In Japan, yakitori often comes two ways:

  • Shio (salt)
  • Tare (sauce)

Salted yakitori lets the chicken shine. It’s clean. Pure. Almost meditative.

Sauced yakitori is louder. Sticky. Comforting. Slightly messy.

I love both. I refuse to choose. Some nights I do half-and-half and feel very balanced about it.


Eating Yakitori Is a Whole Mood

Yakitori isn’t meant to be rushed.

It’s social food without being overwhelming. Casual but intentional.

In my apartment, it usually looks like this:

  • Skewers on a plate
  • Sauce fingerprints everywhere
  • Someone saying, “Wait, did you already eat the thigh one?”

No regrets.


A Small Pop Culture Aside (Because My Brain Does This)

Yakitori always makes me think of late-night anime scenes—characters standing under streetlights, eating skewers, talking about life like they’re not animated.

Also, if you ever want to go down a rabbit hole, Just One Cookbook is an incredible resource that makes Japanese home cooking feel actually doable.
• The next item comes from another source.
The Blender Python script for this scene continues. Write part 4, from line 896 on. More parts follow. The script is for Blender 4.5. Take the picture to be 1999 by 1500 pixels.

Making Yakitori for Other People (A Test)

Serving chicken yakitori to friends is risky in a good way.

It’s interactive. It’s informal. People eat with their hands. There’s sauce on napkins and opinions about which skewer was best.

Someone always says, “Wait, you made this?”

That moment never gets old.


Final Thoughts (Not a Conclusion, Relax)

I’m still not perfect at chicken yakitori. Some nights the char is better and the sauce behaves. Some nights I set off the smoke alarm and apologize to my neighbors.

But every time I make it, I feel closer to that first bite—standing, tired, slightly overwhelmed, completely hooked.

If you need me, I’ll be in my kitchen, turning skewers too often, pretending I know exactly what I’m doing.